Thing Speak does not allow to plot the threshold value dynamically as, there is no MATLAB code for plotting a unit step function or a DC value dynamically. Therefore, the threshold value is plotted by allotting separate field value for it and then plotting it on the graph. Field 3 in the code shows the real time data of H₂ received from sensor and field 4 is allotted to plot its threshold value. And these two fields will be plotted on the same graph to know if the pollutants have exceeded the threshold value. In this way 14 fields are considered in which two are for temperature and humidity and the remaining to plot the pollutant gases and their threshold values. As each Thing speak channel can have only 8 fields, Channel#1 is to plot Temperature, Humidity, H₂ gas, H₂ threshold, LPG gas, threshold, CO gas, CO threshold, and Channel#2 is to plot NH₃ gas, NH₃ threshold, Toluene gas, Toluene threshold, CO₂ gas, CO₂ threshold as shown in Figure 7. The NH₃, toluene and CO₂ concentration and threshold plots are shown in Figure 8 and 9 respectively.

Figure 7. Channel Information

Figure 8. APM2 Interface

Figure 9. NH₃, Toluene and CO₂ Concentration and Threshold Plots

Although, Thing speak can send notification to the registered mobile phone through an App, when the concentration of pollutants exceeds the threshold value, the automatic clearing of data is not possible after the alert is indicated and sliding time axis is not possible. Due to these limitations an application interface is developed which can fetch the real time data. This application can plot the graph and update it regularly.

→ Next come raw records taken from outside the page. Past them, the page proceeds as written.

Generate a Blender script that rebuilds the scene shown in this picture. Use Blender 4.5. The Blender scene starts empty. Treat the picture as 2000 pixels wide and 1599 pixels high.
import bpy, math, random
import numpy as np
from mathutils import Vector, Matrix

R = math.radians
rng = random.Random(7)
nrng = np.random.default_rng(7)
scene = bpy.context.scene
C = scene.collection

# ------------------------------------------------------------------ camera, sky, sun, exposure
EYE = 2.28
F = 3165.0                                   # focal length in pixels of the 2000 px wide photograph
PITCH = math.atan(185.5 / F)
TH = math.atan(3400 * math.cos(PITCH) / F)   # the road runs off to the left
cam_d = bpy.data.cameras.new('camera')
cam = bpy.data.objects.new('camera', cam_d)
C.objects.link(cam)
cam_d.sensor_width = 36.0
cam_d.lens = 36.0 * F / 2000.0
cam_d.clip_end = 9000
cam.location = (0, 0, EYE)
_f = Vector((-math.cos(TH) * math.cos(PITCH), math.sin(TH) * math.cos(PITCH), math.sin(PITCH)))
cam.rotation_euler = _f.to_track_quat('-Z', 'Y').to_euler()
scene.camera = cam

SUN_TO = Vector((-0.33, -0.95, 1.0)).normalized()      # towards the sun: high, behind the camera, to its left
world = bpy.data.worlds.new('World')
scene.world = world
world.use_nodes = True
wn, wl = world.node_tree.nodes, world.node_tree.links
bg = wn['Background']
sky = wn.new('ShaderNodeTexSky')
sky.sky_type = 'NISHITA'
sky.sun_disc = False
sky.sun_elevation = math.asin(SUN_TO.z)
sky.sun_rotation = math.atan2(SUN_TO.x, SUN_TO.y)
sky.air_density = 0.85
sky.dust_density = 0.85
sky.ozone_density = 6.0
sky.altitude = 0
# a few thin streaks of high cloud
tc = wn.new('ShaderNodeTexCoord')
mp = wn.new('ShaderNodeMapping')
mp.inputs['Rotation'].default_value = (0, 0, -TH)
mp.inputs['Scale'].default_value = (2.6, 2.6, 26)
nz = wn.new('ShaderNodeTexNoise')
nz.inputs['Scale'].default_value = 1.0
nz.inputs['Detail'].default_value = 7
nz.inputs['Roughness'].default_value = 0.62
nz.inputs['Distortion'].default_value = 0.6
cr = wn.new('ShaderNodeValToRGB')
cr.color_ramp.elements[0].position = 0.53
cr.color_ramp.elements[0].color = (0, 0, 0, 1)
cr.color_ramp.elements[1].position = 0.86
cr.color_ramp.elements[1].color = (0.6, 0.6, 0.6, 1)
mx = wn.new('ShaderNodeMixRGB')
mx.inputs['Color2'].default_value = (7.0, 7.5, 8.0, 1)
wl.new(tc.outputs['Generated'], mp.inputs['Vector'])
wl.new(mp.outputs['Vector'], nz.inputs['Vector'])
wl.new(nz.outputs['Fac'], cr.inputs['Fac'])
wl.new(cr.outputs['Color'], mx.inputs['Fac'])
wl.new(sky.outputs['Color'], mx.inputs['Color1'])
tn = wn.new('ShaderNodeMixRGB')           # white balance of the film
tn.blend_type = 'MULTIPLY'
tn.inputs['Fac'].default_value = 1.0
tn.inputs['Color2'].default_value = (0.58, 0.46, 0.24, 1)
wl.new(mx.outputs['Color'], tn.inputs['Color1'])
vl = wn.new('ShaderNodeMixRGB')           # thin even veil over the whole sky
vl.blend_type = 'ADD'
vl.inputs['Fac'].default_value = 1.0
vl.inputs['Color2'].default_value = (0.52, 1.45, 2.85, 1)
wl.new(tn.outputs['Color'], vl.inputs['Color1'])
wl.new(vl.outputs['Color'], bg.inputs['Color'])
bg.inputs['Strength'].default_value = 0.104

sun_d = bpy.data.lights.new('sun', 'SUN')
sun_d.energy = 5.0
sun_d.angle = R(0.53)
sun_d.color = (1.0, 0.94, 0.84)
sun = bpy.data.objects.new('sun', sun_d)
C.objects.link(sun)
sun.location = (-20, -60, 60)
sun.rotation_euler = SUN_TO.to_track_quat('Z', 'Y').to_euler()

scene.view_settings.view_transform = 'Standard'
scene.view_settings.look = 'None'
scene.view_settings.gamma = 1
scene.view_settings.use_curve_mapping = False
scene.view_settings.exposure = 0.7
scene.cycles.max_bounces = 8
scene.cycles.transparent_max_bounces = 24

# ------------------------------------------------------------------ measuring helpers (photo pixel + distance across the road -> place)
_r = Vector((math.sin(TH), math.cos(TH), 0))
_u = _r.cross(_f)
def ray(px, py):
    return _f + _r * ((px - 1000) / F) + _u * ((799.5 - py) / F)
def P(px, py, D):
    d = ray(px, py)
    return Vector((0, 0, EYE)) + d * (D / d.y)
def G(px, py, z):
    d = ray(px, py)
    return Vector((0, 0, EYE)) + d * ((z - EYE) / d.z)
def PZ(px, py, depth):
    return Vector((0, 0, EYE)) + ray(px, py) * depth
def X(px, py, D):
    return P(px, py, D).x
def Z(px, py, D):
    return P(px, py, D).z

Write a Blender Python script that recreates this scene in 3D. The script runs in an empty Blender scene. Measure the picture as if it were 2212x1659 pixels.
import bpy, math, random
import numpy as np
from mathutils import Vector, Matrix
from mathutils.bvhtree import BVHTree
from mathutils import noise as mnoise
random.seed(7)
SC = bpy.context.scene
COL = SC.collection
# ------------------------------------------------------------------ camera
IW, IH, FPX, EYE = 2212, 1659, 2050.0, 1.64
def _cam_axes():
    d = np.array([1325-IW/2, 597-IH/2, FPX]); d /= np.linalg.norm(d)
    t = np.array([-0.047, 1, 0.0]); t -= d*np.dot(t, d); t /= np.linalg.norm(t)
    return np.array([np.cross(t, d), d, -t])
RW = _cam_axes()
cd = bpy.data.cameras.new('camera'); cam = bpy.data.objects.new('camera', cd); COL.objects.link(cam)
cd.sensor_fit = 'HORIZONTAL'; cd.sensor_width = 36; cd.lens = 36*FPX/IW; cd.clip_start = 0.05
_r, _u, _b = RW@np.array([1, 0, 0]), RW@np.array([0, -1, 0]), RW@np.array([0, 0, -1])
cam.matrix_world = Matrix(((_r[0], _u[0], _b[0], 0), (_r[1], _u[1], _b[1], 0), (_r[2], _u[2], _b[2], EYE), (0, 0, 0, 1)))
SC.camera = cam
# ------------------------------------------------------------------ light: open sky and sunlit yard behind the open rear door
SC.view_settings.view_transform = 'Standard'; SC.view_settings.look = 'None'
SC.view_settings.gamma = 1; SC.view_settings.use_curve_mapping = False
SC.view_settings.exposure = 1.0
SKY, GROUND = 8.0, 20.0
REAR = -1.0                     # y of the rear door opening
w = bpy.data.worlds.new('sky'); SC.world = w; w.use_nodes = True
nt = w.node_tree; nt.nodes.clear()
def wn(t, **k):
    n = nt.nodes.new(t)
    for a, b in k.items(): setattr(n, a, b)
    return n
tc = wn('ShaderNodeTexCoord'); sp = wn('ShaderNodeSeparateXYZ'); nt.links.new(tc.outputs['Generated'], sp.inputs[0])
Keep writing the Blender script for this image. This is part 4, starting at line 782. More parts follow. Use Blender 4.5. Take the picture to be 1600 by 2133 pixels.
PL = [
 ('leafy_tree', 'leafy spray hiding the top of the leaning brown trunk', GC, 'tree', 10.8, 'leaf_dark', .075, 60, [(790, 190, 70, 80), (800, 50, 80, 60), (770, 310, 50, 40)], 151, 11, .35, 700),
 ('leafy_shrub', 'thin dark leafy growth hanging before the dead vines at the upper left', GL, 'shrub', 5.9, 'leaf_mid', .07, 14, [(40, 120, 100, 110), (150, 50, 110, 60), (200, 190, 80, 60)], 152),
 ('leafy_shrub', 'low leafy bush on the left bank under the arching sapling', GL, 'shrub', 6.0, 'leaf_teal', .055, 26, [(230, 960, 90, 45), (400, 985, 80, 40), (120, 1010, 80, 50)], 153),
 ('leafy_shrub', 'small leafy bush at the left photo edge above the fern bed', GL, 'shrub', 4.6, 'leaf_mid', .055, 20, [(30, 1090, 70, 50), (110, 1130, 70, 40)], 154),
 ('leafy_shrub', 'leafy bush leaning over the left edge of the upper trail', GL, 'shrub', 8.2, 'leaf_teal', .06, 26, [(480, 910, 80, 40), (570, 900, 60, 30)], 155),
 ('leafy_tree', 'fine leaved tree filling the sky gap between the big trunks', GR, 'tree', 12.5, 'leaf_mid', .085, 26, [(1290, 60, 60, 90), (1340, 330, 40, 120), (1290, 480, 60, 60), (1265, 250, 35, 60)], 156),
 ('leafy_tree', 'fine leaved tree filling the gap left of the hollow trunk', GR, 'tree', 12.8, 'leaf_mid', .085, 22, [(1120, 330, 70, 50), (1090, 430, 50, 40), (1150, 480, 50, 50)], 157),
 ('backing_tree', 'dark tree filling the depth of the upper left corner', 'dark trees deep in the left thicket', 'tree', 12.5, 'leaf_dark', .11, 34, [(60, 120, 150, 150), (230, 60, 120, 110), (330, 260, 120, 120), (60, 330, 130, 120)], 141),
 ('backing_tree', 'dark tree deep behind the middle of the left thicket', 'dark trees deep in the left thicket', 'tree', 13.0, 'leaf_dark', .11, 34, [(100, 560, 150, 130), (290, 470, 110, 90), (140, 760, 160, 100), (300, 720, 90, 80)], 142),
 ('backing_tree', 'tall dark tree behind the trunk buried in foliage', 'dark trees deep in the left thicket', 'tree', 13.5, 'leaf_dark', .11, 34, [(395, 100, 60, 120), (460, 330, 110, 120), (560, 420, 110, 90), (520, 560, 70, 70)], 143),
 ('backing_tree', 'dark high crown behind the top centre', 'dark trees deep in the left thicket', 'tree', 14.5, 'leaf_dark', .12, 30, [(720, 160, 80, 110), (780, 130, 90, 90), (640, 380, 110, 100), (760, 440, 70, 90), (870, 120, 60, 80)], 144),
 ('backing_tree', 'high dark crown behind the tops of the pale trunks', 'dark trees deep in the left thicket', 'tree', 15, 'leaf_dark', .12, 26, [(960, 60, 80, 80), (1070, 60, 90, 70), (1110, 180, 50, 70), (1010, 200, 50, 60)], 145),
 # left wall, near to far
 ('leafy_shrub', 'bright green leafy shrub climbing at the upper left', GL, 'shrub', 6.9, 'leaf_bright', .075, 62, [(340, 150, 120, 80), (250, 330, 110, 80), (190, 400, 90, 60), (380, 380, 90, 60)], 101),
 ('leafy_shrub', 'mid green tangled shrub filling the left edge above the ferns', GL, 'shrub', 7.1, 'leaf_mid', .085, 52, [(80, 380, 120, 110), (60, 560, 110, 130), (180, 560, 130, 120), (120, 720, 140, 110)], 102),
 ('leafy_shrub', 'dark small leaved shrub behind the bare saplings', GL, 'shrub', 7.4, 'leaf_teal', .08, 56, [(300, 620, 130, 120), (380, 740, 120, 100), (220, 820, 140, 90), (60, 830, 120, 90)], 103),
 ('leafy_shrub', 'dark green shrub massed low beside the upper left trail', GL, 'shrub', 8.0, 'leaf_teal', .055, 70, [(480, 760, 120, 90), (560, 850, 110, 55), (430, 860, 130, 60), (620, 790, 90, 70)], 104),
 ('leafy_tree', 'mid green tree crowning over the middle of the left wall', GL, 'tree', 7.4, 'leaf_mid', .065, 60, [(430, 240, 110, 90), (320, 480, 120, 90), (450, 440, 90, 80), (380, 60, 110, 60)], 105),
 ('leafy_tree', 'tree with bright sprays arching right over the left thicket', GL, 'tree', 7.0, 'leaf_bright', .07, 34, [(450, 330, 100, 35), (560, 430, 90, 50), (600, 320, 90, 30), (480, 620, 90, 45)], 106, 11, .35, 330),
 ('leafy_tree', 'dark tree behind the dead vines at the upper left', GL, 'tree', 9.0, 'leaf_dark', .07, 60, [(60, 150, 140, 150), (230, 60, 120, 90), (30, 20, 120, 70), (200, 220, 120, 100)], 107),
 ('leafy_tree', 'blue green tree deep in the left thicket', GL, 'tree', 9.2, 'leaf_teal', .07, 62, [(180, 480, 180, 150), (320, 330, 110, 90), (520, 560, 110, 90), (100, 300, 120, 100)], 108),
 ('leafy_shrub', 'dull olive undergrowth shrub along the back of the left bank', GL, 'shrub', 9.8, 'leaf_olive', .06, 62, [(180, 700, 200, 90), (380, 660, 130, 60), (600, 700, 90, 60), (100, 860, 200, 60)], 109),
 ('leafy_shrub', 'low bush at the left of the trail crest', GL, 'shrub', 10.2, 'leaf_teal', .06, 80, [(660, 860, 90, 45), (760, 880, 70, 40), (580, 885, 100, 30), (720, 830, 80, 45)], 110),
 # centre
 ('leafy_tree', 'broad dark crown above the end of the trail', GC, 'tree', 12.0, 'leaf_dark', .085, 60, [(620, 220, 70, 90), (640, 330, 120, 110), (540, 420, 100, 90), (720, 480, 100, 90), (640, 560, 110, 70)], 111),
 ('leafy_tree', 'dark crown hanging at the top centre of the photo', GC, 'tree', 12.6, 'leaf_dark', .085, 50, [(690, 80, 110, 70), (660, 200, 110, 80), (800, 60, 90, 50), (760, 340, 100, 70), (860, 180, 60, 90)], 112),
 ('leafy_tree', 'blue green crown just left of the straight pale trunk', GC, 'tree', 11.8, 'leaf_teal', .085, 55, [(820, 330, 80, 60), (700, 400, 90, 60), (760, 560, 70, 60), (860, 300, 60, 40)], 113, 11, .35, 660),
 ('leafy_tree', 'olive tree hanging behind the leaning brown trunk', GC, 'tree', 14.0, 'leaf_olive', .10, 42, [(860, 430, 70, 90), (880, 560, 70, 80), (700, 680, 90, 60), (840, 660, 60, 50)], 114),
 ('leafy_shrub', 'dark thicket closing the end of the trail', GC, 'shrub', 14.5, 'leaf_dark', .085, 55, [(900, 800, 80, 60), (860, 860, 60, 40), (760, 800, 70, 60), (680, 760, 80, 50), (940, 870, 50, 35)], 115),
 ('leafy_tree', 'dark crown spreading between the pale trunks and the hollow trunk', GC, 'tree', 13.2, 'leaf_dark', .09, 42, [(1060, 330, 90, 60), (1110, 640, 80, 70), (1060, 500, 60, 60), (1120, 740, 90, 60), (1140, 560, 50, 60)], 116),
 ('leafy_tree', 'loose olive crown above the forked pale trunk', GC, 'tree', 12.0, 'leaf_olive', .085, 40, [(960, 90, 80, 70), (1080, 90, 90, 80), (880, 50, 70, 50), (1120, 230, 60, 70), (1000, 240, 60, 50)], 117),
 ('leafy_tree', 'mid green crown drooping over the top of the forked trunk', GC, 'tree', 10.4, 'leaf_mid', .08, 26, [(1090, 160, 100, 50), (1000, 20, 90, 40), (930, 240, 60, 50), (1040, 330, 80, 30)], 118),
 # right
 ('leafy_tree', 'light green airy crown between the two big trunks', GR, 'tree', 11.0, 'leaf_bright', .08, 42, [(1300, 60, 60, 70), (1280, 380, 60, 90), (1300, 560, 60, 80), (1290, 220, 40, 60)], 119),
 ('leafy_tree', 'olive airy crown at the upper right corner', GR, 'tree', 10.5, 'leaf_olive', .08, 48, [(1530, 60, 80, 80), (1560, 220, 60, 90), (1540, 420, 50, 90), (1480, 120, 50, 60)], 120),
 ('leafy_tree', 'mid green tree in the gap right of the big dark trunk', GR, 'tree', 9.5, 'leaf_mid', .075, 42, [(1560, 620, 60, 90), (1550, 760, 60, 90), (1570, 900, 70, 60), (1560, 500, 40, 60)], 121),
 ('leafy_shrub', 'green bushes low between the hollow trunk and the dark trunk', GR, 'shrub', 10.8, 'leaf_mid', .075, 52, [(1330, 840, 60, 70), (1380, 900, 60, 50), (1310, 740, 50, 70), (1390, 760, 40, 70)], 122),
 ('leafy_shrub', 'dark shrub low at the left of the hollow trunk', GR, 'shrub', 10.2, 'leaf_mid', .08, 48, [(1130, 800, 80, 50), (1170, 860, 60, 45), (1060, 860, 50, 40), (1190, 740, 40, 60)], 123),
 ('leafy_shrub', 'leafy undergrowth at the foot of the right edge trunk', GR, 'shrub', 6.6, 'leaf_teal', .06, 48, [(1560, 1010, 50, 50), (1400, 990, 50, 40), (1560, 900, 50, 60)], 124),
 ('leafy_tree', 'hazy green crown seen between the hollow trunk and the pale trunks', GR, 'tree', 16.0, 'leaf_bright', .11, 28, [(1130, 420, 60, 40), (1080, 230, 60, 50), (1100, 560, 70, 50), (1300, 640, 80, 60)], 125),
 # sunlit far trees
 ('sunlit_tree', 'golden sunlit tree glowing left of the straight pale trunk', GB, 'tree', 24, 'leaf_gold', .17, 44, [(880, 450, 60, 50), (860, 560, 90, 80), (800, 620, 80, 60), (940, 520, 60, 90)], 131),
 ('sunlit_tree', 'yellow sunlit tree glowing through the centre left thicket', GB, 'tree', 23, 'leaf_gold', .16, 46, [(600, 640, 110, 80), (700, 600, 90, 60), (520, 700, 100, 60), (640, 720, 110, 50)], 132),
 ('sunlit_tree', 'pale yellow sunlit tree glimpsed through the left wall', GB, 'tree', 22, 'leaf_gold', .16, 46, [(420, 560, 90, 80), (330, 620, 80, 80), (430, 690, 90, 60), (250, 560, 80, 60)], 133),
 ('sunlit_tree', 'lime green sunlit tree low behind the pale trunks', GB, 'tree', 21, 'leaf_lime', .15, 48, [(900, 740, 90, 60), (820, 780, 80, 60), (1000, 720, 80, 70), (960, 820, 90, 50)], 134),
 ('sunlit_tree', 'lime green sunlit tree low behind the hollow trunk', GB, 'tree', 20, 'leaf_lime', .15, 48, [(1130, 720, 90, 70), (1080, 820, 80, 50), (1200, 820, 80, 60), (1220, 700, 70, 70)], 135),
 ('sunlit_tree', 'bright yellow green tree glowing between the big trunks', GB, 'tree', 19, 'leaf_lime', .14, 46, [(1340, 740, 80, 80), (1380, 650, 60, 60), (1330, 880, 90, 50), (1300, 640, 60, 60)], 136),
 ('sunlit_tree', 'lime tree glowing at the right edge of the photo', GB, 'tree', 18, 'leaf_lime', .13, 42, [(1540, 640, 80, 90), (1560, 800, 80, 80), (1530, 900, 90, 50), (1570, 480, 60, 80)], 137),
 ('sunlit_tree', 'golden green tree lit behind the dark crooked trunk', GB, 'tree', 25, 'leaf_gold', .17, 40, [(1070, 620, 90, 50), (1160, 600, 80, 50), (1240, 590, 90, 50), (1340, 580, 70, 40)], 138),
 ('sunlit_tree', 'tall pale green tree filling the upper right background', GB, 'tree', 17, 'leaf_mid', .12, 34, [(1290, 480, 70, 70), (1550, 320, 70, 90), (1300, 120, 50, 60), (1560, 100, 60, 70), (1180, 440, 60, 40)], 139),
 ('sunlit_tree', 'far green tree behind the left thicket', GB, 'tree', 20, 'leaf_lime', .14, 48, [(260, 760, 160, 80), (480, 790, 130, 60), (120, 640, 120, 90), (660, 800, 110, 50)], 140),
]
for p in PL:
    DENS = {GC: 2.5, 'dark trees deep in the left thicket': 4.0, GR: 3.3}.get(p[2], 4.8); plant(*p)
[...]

This application also sends an alert message to the mobile phone whenever the pollutant concentration exceeds the threshold value.

The Application interface developed is shown in Figure 10. The sensors receive the data and send it to Node MCU for further processing.

Figure 10. Real Time Data Base

After processing the data, Node MCU sends it to real time database of Firebase. This cloud stores the data and syncs it to APM app. Our APM app on receiving real time data plots it onto respective graphs. The temperature and humidity is shown in Figure 11. Hydrogen level and LPG are shown in Figure 12. Carbon monoxide and Ammonia are shown in Figure 13. The toluene and carbon dioxide levels are shown in Figure 14. This application also sends an alert whenever the concentration of pollutants exceeds threshold value as shown in Figure 15.

Figure 11. Temperature and Humidity Plot

Figure 12. Hydrogen and LPG Plot

Figure 13. Carbon Monoxide and Ammonia Plot

Figure 14. Toulene and Carbon dioxide plot

Figure 15. Block Diagram

The system using ESP8266 as Master control unit with IoT and cloud computing technology is interfaced successfully to monitor the quality of air. The use of MQ135 for sensing NH₃ and CO₂, MQ7 for sensing CO, MQ6 for sensing H₂ and LPG and DHT11for temperature and humidity are successfully interfaced to the proposed system. The mobile Application developed can be used anytime anywhere to monitor the air pollution. The proposed model has been tested for reliability of data and the outputs are shown in results.